President Donald Trump's pardons already stand out as the most self-serving of any other president, and suggest that he'd try to pardon himself if the need ever arose.
Other presidents have issued controversial pardons, but his pardons of war criminals, corrupt officials and white-collar criminals are "on another level" -- and, like so many of Trump's actions, offer some insight into his own psyche, reported the Washington Post's Aaron Blake.
"Trump’s first pardon was for Joe Arpaio, who might be the most pronounced embodiment of Trump’s hard-line immigration policies in American politics," Blake wrote. "Arpaio’s crimes also involved disobeying a judge’s orders against racial profiling of suspected undocumented immigrants; Trump as a candidate in the months before the pardon advocated racial profiling and for a ban on Muslim immigration and, in one of his first acts as president, banned immigration from several majority-Muslim nations."

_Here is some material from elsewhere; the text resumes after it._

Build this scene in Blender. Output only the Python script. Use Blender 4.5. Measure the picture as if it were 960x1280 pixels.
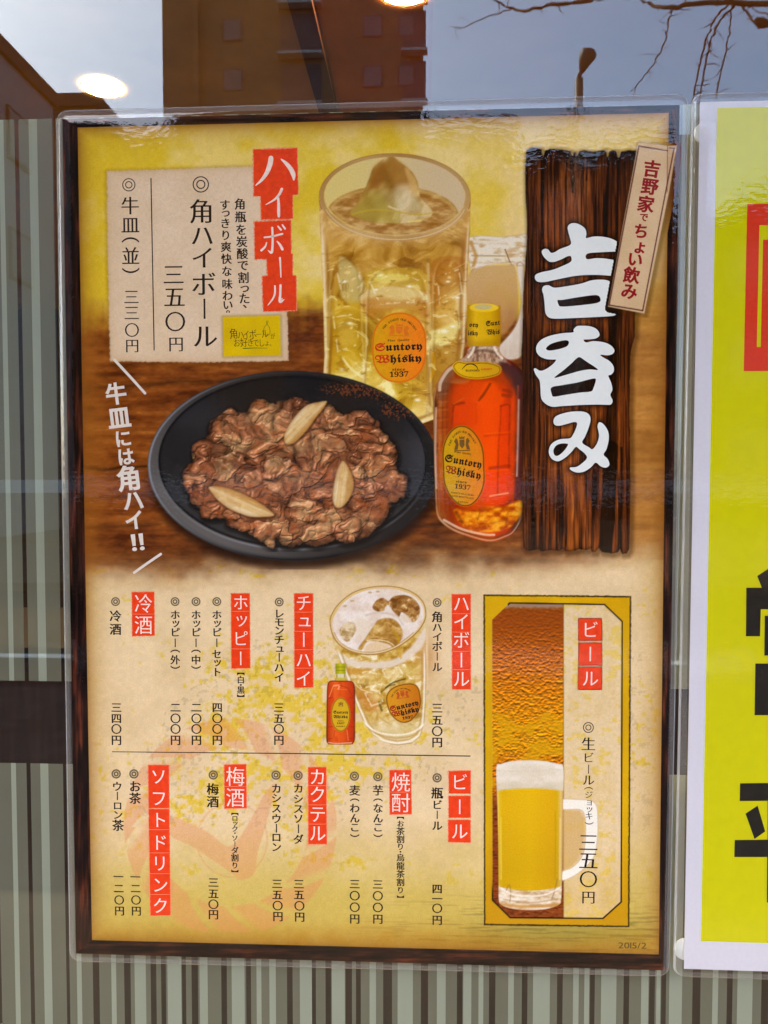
import bpy, math, random
import numpy as np
from mathutils import Vector

random.seed(7)
SC = bpy.context.scene
for o in list(bpy.data.objects):
    bpy.data.objects.remove(o)
COL = SC.collection
R = math.radians

# ------------------------------------------------------------------ camera
F_PX = 1000.0                       # focal length in pixels of the 960 px wide photograph
ZC = 1.5                            # height of the poster's middle above the pavement
CAM = np.array([0.0397, -0.5529, 0.0470 + ZC])
PITCH, YAW, ROLL = R(-2.385), R(2.784), R(0.013)
cd = bpy.data.cameras.new("camera")
cam = bpy.data.objects.new("camera", cd)
COL.objects.link(cam)
cam.location = CAM
cam.rotation_mode = 'XYZ'
cam.rotation_euler = (R(90) + PITCH, 0, YAW)
cd.sensor_fit = 'HORIZONTAL'
cd.sensor_width = 36.0
cd.lens = 36.0 * F_PX / 960.0
cd.clip_start = 0.01
cd.clip_end = 2000
SC.camera = cam
SC.render.resolution_x, SC.render.resolution_y = 768, 1024

# ------------------------------------------------------------------ world, sun, exposure
SUN_EL, SUN_AZ = R(46), R(-52)      # azimuth measured from straight out of the shop, towards -x; a sun shade added above the view covers the window
sun_dir = Vector((math.sin(SUN_AZ) * math.cos(SUN_EL), -math.cos(SUN_AZ) * math.cos(SUN_EL), math.sin(SUN_EL)))
W = bpy.data.worlds.new("World")
SC.world = W
W.use_nodes = True
nt = W.node_tree
sky = nt.nodes.new('ShaderNodeTexSky')
sky.sky_type = 'NISHITA'
sky.sun_disc = False
sky.sun_elevation = SUN_EL
sky.sun_rotation = math.atan2(sun_dir.x, sun_dir.y)
sky.dust_density = 3.0
sky.air_density = 1.0
nt.links.new(sky.outputs[0], nt.nodes['Background'].inputs[0])
nt.nodes['Background'].inputs[1].default_value = 0.15
sl = bpy.data.lights.new("sun", 'SUN')
sl.energy = 2.0
sl.angle = R(0.5)
sl.color = (1.0, 0.92, 0.80)
sun = bpy.data.objects.new("sun", sl)
COL.objects.link(sun)
sun.location = (0, -10, 30)
sun.rotation_euler = sun_dir.to_track_quat('Z', 'Y').to_euler()
SC.view_settings.view_transform = 'Standard'
SC.view_settings.look = 'None'
SC.view_settings.exposure = 2.66
SC.view_settings.gamma = 1.0
SC.cycles.use_denoising = True
SC.cycles.transparent_max_bounces = 40
SC.cycles.max_bounces = 10

# ------------------------------------------------------------------ geometry of the view
def rot_m(p, y):
    cp, sp, cy, sy = math.cos(p), math.sin(p), math.cos(y), math.sin(y)
    return np.array([[cy, -sy, 0], [sy, cy, 0], [0, 0, 1]]) @ np.array([[1, 0, 0], [0, cp, -sp], [0, sp, cp]])
RM = rot_m(PITCH, YAW)

def ray(px, py):
    px = np.asarray(px, float); py = np.asarray(py, float)
    c = np.stack([(px - 480) / F_PX, np.ones_like(px), (640 - py) / F_PX], -1)
    return c @ RM.T

def on_plane(px, py, y=0.0):
    """points of the photograph on the vertical poster plane; returns (...,2) x, z"""
    d = ray(px, py)
    t = (y - CAM[1]) / d[..., 1]
    return np.stack([CAM[0] + d[..., 0] * t, CAM[2] + d[..., 2] * t], -1)

def mirrored(px, py, D):
    """a real place in the street whose mirror image in the window stands D metres off"""
    d = ray(px, py)
    d = d / d[1]
    return np.array([CAM[0] + d[0] * D, -(CAM[1] + d[1] * D), CAM[2] + d[2] * D])

# ------------------------------------------------------------------ colour and noise
def lin(c):
    c = np.clip(np.asarray(c, float) / 255.0, 0, 1)
    return np.where(c <= 0.04045, c / 12.92, ((c + 0.055) / 1.055) ** 2.4)

def L3(*c):
    return tuple(float(v) for v in lin(c))

def sst(a, b, x):
    t = np.clip((x - a) / (b - a), 0, 1)
    return t * t * (3 - 2 * t)

def hsh(ix, iy, seed):
    h = (ix.astype(np.int64) * 374761393 + iy.astype(np.int64) * 668265263 + seed * 1274126177) & 0xffffffff
    h = ((h ^ (h >> 13)) * 1274126177) & 0xffffffff
    return ((h ^ (h >> 16)) & 0xffffff) / float(0xffffff)

def vn(x, y, seed):
    ix = np.floor(x); iy = np.floor(y)
    fx = x - ix; fy = y - iy
    fx = fx * fx * fx * (fx * (fx * 6 - 15) + 10); fy = fy * fy * fy * (fy * (fy * 6 - 15) + 10)
    a = hsh(ix, iy, seed); b = hsh(ix + 1, iy, seed); c = hsh(ix, iy + 1, seed); d = hsh(ix + 1, iy + 1, seed)
    return (a + (b - a) * fx) * (1 - fy) + (c + (d - c) * fx) * fy

def fbm(x, y, octs=4, seed=1, gain=0.5):
    s = 0; a = 1; n = 0
    for k in range(octs):
        s = s + a * vn(x * 2 ** k + 17.3 * k, y * 2 ** k - 9.1 * k, seed + k)
        n += a; a *= gain
    return s / n

def worley(x, y, seed):
    ix = np.floor(x); iy = np.floor(y)
    f1 = np.full(x.shape, 9.0); f2 = np.full(x.shape, 9.0); cid = np.zeros(x.shape)
    for dx in (-1, 0, 1):
        for dy in (-1, 0, 1):
            cx, cy = ix + dx, iy + dy
            px = cx + hsh(cx, cy, seed); py = cy + hsh(cx, cy, seed + 5)
            d = np.hypot(x - px, y - py)
            nearer = d < f1
            f2 = np.where(nearer, f1, np.minimum(f2, d))
            cid = np.where(nearer, hsh(cx, cy, seed + 9), cid)
            f1 = np.where(nearer, d, f1)
    return f1, f2, cid

def spline(pts, n=8, closed=True):
    p = np.asarray(pts, float); m = len(p); out = []
    rng = range(m) if closed else range(m - 1)
    for i in rng:
        if closed:
            a, b, c, d = p[(i - 1) % m], p[i], p[(i + 1) % m], p[(i + 2) % m]
        else:
            a, b, c, d = p[max(i - 1, 0)], p[i], p[i + 1], p[min(i + 2, m - 1)]
        for k in range(n):
            t = k / n
            out.append(0.5 * ((2 * b) + (c - a) * t + (2 * a - 5 * b + 4 * c - d) * t * t + (3 * b - a - 3 * c + d) * t ** 3))
    if not closed:
        out.append(p[-1])
    return np.array(out)

def ellipse(cx, cy, rx, ry, rot=0.0, n=64, a0=0, a1=360):
    t = np.radians(np.linspace(a0, a1, n, endpoint=(a1 - a0) % 360 != 0))
    c, s = math.cos(R(rot)), math.sin(R(rot))
    x, y = rx * np.cos(t), ry * np.sin(t)
    return np.stack([cx + x * c - y * s, cy + x * s + y * c], -1)

def sdf(poly, X, Y):
    poly = np.asarray(poly, float)
    d2 = np.full(X.shape, 1e12); inside = np.zeros(X.shape, bool)
    n = len(poly)
    for i in range(n):
        ax, ay = poly[i]; bx, by = poly[(i + 1) % n]
        ex, ey = bx - ax, by - ay
        l2 = ex * ex + ey * ey
        if l2 < 1e-12:
            continue
        wx, wy = X - ax, Y - ay
        t = np.clip((wx * ex + wy * ey) / l2, 0, 1)
        d2 = np.minimum(d2, (wx - ex * t) ** 2 + (wy - ey * t) ** 2)
        if ay != by:
            cond = ((ay > Y) != (by > Y)) & (X < ex * (Y - ay) / ey + ax)
            inside ^= cond
    d = np.sqrt(d2)
    return np.where(inside, -d, d)

def line_d(pts, X, Y):
    d2 = np.full(X.shape, 1e12)
    for (ax, ay), (bx, by) in zip(pts[:-1], pts[1:]):
        ex, ey = bx - ax, by - ay
        l2 = ex * ex + ey * ey + 1e-9
        t = np.clip(((X - ax) * ex + (Y - ay) * ey) / l2, 0, 1)
        d2 = np.minimum(d2, (X - ax - ex * t) ** 2 + (Y - ay - ey * t) ** 2)
    return np.sqrt(d2)

class Ink:
    """a sheet of printed colour: a grid of points on the poster (photograph pixels) with colour and coverage"""
    def __init__(s, box=None, step=1.0, quad=None, nu=0, nv=0):
        s.boxed = quad is None
        if quad is None:
            x0, y0, x1, y1 = box
            xs = np.arange(x0, x1 + step * .5, step); ys = np.arange(y0, y1 + step * .5, step)
            s.X, s.Y = np.meshgrid(xs, ys)
        else:
            q = np.asarray(quad, float)
            u, v = np.meshgrid(np.linspace(0, 1, nu), np.linspace(0, 1, nv))
            g = (q[0] * ((1 - u) * (1 - v))[..., None] + q[1] * (u * (1 - v))[..., None]
                 + q[2] * (u * v)[..., None] + q[3] * ((1 - u) * v)[..., None])
            s.X, s.Y = g[..., 0], g[..., 1]
        s.C = np.zeros(s.X.shape + (3,)); s.A = np.zeros(s.X.shape)
    def put(s, col, m):
        """lay a colour over what is there with coverage m"""
        m = np.clip(m, 0, 1)
        col = np.asarray(col, float)
        if col.ndim == 1:
            col = col[None, None, :]
        A = m + s.A * (1 - m)
        k = np.where(A > 1e-6, m / np.maximum(A, 1e-6), 1)[..., None]
        s.C = s.C * (1 - k) + col * k
        s.A = A
    def tint(s, col, m):
        m = np.clip(m, 0, 1)[..., None]
        s.C = s.C * (1 - m) + np.asarray(col, float) * m
    def fill(s, poly, col, soft=0.6):
        d = sdf(poly, s.X, s.Y)
        s.put(col, sst(soft, -soft, d))
        return d
    def dab(s, poly, col, soft=0.6, k=1.0):
        """paint only inside what is there"""
        d = sdf(poly, s.X, s.Y)
        s.tint(col, sst(soft, -soft, d) * k)
        return d
    def stroke(s, pts, w, col, k=1.0, soft=0.6):
        d = line_d(pts, s.X, s.Y) - w / 2
        s.tint(col, sst(soft, -soft, d) * k)

def mixc(a, b, t):
    return np.asarray(a, float) * (1 - t[..., None]) + np.asarray(b, float) * t[..., None]

def ramp(t, stops):
    t = np.asarray(t); ks = [k for k, _ in stops]
    return np.stack([np.interp(t, ks, [c[i] for _, c in stops]) for i in range(3)], -1)

# ------------------------------------------------------------------ materials
def new_mat(name):
    m = bpy.data.materials.new(name); m.use_nodes = True
    return m, m.node_tree, m.node_tree.nodes['Principled BSDF']

def link(t, a, b):
    t.links.new(a, b)

def mat_ink():
    m, t, p = new_mat("printed_ink")
    a = t.nodes.new('ShaderNodeVertexColor'); a.layer_name = "ink"
    n = t.nodes.new('ShaderNodeTexNoise'); n.inputs['Scale'].default_value = 900
    g = t.nodes.new('ShaderNodeTexCoord'); link(t, g.outputs['Object'], n.inputs['Vector'])
    mr = t.nodes.new('ShaderNodeMapRange'); mr.inputs[1].default_value = .3; mr.inputs[2].default_value = .7
    mr.inputs[3].default_value = .94; mr.inputs[4].default_value = 1.06
    link(t, n.outputs[0], mr.inputs[0])
    mx = t.nodes.new('ShaderNodeMix'); mx.data_type = 'RGBA'; mx.blend_type = 'MULTIPLY'; mx.inputs['Factor'].default_value = 1
    link(t, a.outputs[0], mx.inputs['A']); link(t, mr.outputs[0], mx.inputs['B'])
    link(t, mx.outputs['Result'], p.inputs['Base Color'])
    p.inputs['Roughness'].default_value = .85; p.inputs['Specular IOR Level'].default_value = 0.0
    return m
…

The president has also pardoned conservative gadfly Dinesh D’Souza, who, like Trump, was a "birther" conspiracy theorist and, also like Trump, convicted of a campaign finance violation -- which former attorney Michael Cohen implicated Trump in after his own conviction.
His pardon and commutation spree on Tuesday -- which included notorious "junk bond king" Michael Milken, former San Francisco 49ers owner Eddie DeBartolo Jr. and disgraced Illinois Gov. Rod Blagojevich -- really gave up the game, according to Blake.
"The Blagojevich commutation and the dual billionaire pardons Tuesday drive home the idea that Trump may sometimes see himself in these pardons," Blake wrote. "That’s too much coincidence for one day. Trump has maintained before that he has the 'absolute right' to pardon himself if need be. He kind of already has."